Available data:
──────────
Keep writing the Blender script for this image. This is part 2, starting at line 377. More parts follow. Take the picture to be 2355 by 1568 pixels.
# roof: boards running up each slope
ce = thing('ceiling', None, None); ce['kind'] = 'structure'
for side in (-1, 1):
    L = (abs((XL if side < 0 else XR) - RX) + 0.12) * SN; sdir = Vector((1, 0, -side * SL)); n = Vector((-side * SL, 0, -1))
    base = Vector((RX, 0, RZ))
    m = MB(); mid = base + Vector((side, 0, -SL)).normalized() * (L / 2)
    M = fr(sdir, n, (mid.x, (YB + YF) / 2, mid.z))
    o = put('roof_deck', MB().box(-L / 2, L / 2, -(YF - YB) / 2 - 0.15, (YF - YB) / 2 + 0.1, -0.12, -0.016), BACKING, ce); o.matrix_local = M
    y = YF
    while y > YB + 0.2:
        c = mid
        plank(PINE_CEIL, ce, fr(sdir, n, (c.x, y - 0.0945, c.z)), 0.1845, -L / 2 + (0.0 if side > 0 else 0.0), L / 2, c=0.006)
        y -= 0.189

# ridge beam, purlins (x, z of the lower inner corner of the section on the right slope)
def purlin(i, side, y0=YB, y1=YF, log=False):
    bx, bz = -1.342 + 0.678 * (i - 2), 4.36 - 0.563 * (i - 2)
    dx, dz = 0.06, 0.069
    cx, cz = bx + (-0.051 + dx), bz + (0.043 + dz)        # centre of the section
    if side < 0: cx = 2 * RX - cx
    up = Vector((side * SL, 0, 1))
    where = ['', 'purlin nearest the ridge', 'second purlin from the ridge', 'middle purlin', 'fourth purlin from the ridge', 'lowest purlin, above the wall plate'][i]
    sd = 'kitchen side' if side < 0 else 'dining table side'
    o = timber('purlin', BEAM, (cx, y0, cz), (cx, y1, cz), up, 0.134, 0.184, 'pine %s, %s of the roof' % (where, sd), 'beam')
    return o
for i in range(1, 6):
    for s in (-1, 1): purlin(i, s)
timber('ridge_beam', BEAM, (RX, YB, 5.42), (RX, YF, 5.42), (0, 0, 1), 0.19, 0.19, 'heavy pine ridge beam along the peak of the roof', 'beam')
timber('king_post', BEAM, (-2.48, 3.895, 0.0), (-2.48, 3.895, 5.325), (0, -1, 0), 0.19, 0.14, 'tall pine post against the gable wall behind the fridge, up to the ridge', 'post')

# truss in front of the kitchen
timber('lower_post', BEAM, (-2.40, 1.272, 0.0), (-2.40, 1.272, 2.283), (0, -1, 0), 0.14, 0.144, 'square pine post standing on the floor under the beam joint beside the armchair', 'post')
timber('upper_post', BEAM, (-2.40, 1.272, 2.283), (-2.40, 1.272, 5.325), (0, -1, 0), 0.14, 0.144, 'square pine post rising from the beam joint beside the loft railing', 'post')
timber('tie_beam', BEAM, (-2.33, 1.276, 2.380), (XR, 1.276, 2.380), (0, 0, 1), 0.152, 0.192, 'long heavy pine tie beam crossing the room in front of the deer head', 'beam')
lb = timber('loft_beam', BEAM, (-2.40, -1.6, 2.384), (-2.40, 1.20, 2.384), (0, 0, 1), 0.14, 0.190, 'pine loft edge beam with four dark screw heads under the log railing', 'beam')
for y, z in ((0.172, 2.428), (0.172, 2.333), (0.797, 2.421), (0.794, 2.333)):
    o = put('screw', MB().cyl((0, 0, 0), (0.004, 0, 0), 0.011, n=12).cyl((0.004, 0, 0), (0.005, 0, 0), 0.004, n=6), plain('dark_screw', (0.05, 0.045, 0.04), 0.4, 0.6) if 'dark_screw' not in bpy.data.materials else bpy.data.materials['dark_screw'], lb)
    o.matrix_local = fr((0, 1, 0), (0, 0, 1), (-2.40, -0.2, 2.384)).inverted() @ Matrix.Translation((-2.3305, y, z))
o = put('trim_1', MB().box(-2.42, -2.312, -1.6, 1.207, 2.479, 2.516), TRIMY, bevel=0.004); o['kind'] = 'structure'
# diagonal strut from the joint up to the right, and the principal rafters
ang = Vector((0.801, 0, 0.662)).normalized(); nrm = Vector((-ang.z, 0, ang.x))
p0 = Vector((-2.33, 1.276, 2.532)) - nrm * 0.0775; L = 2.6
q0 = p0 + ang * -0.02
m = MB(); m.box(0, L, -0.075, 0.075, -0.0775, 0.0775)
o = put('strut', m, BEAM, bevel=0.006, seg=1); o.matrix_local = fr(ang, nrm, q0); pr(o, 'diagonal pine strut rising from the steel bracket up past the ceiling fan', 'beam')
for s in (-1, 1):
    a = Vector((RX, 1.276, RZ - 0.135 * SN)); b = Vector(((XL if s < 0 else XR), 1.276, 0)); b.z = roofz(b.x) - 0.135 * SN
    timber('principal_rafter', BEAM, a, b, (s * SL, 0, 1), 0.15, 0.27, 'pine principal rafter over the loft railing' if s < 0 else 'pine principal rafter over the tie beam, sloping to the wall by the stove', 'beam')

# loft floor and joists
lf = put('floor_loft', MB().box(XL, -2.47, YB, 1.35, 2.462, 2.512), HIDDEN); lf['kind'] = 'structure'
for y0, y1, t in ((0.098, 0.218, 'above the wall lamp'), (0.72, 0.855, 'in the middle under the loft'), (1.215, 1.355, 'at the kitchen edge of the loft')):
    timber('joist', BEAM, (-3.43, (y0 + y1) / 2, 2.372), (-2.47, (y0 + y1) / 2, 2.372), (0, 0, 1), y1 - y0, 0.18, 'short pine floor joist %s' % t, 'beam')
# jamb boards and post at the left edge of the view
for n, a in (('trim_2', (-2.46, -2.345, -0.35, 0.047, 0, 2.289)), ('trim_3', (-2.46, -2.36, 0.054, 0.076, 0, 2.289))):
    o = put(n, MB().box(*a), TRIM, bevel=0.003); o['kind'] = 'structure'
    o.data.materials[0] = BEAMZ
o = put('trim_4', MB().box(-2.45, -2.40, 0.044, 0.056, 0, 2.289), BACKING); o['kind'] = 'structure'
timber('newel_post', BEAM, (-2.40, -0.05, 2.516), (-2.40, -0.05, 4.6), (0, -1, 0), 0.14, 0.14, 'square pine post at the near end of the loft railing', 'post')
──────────
Copy out all of the data exactly, leaving nothing out.

Result of the task:
Keep writing the Blender script for this image. This is part 2, starting at line 377. More parts follow. Take the picture to be 2355 by 1568 pixels.
# roof: boards running up each slope
ce = thing('ceiling', None, None); ce['kind'] = 'structure'
for side in (-1, 1):
    L = (abs((XL if side < 0 else XR) - RX) + 0.12) * SN; sdir = Vector((1, 0, -side * SL)); n = Vector((-side * SL, 0, -1))
    base = Vector((RX, 0, RZ))
    m = MB(); mid = base + Vector((side, 0, -SL)).normalized() * (L / 2)
    M = fr(sdir, n, (mid.x, (YB + YF) / 2, mid.z))
    o = put('roof_deck', MB().box(-L / 2, L / 2, -(YF - YB) / 2 - 0.15, (YF - YB) / 2 + 0.1, -0.12, -0.016), BACKING, ce); o.matrix_local = M
    y = YF
    while y > YB + 0.2:
        c = mid
        plank(PINE_CEIL, ce, fr(sdir, n, (c.x, y - 0.0945, c.z)), 0.1845, -L / 2 + (0.0 if side > 0 else 0.0), L / 2, c=0.006)
        y -= 0.189

# ridge beam, purlins (x, z of the lower inner corner of the section on the right slope)
def purlin(i, side, y0=YB, y1=YF, log=False):
    bx, bz = -1.342 + 0.678 * (i - 2), 4.36 - 0.563 * (i - 2)
    dx, dz = 0.06, 0.069
    cx, cz = bx + (-0.051 + dx), bz + (0.043 + dz)        # centre of the section
    if side < 0: cx = 2 * RX - cx
    up = Vector((side * SL, 0, 1))
    where = ['', 'purlin nearest the ridge', 'second purlin from the ridge', 'middle purlin', 'fourth purlin from the ridge', 'lowest purlin, above the wall plate'][i]
    sd = 'kitchen side' if side < 0 else 'dining table side'
    o = timber('purlin', BEAM, (cx, y0, cz), (cx, y1, cz), up, 0.134, 0.184, 'pine %s, %s of the roof' % (where, sd), 'beam')
    return o
for i in range(1, 6):
    for s in (-1, 1): purlin(i, s)
timber('ridge_beam', BEAM, (RX, YB, 5.42), (RX, YF, 5.42), (0, 0, 1), 0.19, 0.19, 'heavy pine ridge beam along the peak of the roof', 'beam')
timber('king_post', BEAM, (-2.48, 3.895, 0.0), (-2.48, 3.895, 5.325), (0, -1, 0), 0.19, 0.14, 'tall pine post against the gable wall behind the fridge, up to the ridge', 'post')

# truss in front of the kitchen
timber('lower_post', BEAM, (-2.40, 1.272, 0.0), (-2.40, 1.272, 2.283), (0, -1, 0), 0.14, 0.144, 'square pine post standing on the floor under the beam joint beside the armchair', 'post')
timber('upper_post', BEAM, (-2.40, 1.272, 2.283), (-2.40, 1.272, 5.325), (0, -1, 0), 0.14, 0.144, 'square pine post rising from the beam joint beside the loft railing', 'post')
timber('tie_beam', BEAM, (-2.33, 1.276, 2.380), (XR, 1.276, 2.380), (0, 0, 1), 0.152, 0.192, 'long heavy pine tie beam crossing the room in front of the deer head', 'beam')
lb = timber('loft_beam', BEAM, (-2.40, -1.6, 2.384), (-2.40, 1.20, 2.384), (0, 0, 1), 0.14, 0.190, 'pine loft edge beam with four dark screw heads under the log railing', 'beam')
for y, z in ((0.172, 2.428), (0.172, 2.333), (0.797, 2.421), (0.794, 2.333)):
    o = put('screw', MB().cyl((0, 0, 0), (0.004, 0, 0), 0.011, n=12).cyl((0.004, 0, 0), (0.005, 0, 0), 0.004, n=6), plain('dark_screw', (0.05, 0.045, 0.04), 0.4, 0.6) if 'dark_screw' not in bpy.data.materials else bpy.data.materials['dark_screw'], lb)
    o.matrix_local = fr((0, 1, 0), (0, 0, 1), (-2.40, -0.2, 2.384)).inverted() @ Matrix.Translation((-2.3305, y, z))
o = put('trim_1', MB().box(-2.42, -2.312, -1.6, 1.207, 2.479, 2.516), TRIMY, bevel=0.004); o['kind'] = 'structure'
# diagonal strut from the joint up to the right, and the principal rafters
ang = Vector((0.801, 0, 0.662)).normalized(); nrm = Vector((-ang.z, 0, ang.x))
p0 = Vector((-2.33, 1.276, 2.532)) - nrm * 0.0775; L = 2.6
q0 = p0 + ang * -0.02
m = MB(); m.box(0, L, -0.075, 0.075, -0.0775, 0.0775)
o = put('strut', m, BEAM, bevel=0.006, seg=1); o.matrix_local = fr(ang, nrm, q0); pr(o, 'diagonal pine strut rising from the steel bracket up past the ceiling fan', 'beam')
for s in (-1, 1):
    a = Vector((RX, 1.276, RZ - 0.135 * SN)); b = Vector(((XL if s < 0 else XR), 1.276, 0)); b.z = roofz(b.x) - 0.135 * SN
    timber('principal_rafter', BEAM, a, b, (s * SL, 0, 1), 0.15, 0.27, 'pine principal rafter over the loft railing' if s < 0 else 'pine principal rafter over the tie beam, sloping to the wall by the stove', 'beam')

# loft floor and joists
lf = put('floor_loft', MB().box(XL, -2.47, YB, 1.35, 2.462, 2.512), HIDDEN); lf['kind'] = 'structure'
for y0, y1, t in ((0.098, 0.218, 'above the wall lamp'), (0.72, 0.855, 'in the middle under the loft'), (1.215, 1.355, 'at the kitchen edge of the loft')):
    timber('joist', BEAM, (-3.43, (y0 + y1) / 2, 2.372), (-2.47, (y0 + y1) / 2, 2.372), (0, 0, 1), y1 - y0, 0.18, 'short pine floor joist %s' % t, 'beam')
# jamb boards and post at the left edge of the view
for n, a in (('trim_2', (-2.46, -2.345, -0.35, 0.047, 0, 2.289)), ('trim_3', (-2.46, -2.36, 0.054, 0.076, 0, 2.289))):
    o = put(n, MB().box(*a), TRIM, bevel=0.003); o['kind'] = 'structure'
    o.data.materials[0] = BEAMZ
o = put('trim_4', MB().box(-2.45, -2.40, 0.044, 0.056, 0, 2.289), BACKING); o['kind'] = 'structure'
timber('newel_post', BEAM, (-2.40, -0.05, 2.516), (-2.40, -0.05, 4.6), (0, -1, 0), 0.14, 0.14, 'square pine post at the near end of the loft railing', 'post')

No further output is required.